Wednesday, April 4, 2007

Continuation and termination


The Internal Review Board uses the same form (the IRB-2) for the purpose of 'continuing review of a current research project' as well as 'termination of a current research project.' This logic baffles me.

Appropriate, my be the analogy to the courtesy flush. A flush may indicate there is more shit to come, or that the shit is all done.

Moreover, what logically exists in this world as both a signal to continue as a single to stop. Reconcile this one, bitches. In San Antonio, the waitstaff would periodically bring us our check because they were afraid we'd walk out on a giant tab.

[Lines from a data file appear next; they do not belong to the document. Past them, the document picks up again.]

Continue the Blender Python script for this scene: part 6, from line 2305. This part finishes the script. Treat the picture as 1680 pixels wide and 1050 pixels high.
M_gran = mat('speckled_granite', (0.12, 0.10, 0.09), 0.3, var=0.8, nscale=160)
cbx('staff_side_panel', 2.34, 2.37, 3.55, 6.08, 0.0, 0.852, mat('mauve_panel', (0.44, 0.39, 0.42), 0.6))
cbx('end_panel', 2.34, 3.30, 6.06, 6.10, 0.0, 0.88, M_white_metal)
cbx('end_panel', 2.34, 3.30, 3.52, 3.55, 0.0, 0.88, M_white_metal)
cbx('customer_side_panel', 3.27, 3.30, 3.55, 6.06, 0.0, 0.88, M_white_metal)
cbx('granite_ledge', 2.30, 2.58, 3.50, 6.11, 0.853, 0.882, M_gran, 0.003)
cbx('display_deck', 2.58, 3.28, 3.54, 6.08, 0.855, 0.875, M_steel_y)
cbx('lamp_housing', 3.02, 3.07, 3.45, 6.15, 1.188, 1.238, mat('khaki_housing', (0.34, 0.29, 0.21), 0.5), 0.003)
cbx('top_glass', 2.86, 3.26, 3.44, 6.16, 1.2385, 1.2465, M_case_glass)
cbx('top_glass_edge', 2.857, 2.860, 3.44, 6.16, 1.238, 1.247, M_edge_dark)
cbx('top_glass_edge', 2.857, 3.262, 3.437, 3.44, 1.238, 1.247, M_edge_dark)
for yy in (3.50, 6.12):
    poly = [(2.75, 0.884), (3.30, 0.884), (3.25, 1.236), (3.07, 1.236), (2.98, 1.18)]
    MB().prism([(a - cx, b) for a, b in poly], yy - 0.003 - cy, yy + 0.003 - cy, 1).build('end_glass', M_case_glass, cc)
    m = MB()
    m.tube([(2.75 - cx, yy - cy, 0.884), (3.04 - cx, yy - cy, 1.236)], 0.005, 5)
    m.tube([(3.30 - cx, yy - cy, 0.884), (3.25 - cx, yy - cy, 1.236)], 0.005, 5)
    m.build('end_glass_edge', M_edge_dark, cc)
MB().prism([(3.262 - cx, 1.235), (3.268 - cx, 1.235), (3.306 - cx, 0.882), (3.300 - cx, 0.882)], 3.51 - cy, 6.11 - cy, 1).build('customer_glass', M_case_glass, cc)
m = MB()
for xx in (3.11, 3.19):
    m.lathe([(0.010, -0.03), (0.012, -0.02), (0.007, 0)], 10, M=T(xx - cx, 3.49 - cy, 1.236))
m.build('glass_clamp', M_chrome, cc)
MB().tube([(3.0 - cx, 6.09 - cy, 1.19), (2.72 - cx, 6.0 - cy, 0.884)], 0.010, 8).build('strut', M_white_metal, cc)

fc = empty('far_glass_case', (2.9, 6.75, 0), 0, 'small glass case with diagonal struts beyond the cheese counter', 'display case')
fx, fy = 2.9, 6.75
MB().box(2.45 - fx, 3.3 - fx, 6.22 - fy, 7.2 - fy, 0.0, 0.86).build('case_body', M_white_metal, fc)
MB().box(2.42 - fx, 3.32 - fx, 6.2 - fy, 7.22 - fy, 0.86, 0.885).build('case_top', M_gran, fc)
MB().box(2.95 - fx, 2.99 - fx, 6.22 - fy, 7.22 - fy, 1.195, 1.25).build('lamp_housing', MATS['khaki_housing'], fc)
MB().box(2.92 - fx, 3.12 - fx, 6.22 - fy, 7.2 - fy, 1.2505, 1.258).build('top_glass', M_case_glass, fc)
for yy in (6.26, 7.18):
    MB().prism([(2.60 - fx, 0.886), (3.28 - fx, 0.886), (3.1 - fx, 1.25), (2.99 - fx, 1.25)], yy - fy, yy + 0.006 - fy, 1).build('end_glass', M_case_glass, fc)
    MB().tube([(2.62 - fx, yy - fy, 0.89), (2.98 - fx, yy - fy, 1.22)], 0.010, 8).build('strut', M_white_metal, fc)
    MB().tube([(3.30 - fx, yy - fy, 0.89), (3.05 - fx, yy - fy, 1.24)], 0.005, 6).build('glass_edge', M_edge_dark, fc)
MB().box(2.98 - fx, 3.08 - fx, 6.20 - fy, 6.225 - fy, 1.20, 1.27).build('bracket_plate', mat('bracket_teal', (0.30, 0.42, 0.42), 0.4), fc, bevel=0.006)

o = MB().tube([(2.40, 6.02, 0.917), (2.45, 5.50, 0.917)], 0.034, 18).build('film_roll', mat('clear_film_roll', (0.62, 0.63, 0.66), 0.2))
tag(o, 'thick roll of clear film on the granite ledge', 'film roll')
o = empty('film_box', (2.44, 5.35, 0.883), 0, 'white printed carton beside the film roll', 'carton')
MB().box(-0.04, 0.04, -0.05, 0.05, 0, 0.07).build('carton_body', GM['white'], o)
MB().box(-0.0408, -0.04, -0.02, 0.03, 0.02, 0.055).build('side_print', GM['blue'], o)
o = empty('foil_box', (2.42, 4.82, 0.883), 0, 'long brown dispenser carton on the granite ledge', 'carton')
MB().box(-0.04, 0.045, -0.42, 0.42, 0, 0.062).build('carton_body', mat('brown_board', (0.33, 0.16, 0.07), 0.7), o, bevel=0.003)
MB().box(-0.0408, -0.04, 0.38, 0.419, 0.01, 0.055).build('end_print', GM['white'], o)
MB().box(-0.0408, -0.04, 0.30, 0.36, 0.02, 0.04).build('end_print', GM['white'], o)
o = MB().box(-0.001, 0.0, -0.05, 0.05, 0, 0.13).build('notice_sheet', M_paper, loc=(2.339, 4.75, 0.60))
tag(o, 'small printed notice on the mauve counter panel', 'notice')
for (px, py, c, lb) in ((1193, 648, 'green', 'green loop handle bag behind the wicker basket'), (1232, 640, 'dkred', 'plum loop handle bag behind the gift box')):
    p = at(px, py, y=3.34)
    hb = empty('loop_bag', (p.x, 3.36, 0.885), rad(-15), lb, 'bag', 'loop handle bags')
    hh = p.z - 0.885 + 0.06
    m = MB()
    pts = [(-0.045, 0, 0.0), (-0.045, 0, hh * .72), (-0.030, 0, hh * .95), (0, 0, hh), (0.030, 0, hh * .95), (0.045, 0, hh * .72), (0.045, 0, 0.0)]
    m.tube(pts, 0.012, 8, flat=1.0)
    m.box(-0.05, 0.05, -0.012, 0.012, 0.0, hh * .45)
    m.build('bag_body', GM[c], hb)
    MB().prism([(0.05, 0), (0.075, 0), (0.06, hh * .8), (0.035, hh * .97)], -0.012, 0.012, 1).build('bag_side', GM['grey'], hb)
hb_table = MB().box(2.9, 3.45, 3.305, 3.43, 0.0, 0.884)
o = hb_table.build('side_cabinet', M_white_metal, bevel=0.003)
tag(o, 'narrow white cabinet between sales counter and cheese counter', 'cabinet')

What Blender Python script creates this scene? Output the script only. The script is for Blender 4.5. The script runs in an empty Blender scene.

I guess this says, "Stop, but keep going."

But no means no. Why the fuck should I have to tell them that I'm done. I'm pretty sure people can tell when I'm done.

And, I'm pretty sure there's no one on staff staring at my IRB-1 forms saying, "OMFGWTFBBQ! He better not still be collecting data. Or, if he's done, he better not do any statistical analysis after April 13 unless he completes the IRB-2 and newly updated IRB-1." If this person is on staff, I'd prefer them trying to get stuff approved. But I'd also prefer to tell them to go to hell.

In sum, the question "are you done or you still going?" is a legitimate one, but the answer "yes" (i.e., the IRB-2) is unacceptable to me. Then again, under the list of acceptable things to you is rejecting a form that was "out-of-date" because the newest form has a single change -- a single checkbox was added to indicate if this research is "unfunded" which I'm pretty sure would have fallen under "investigator out-of-pocket."

This message is now terminated. Or continued.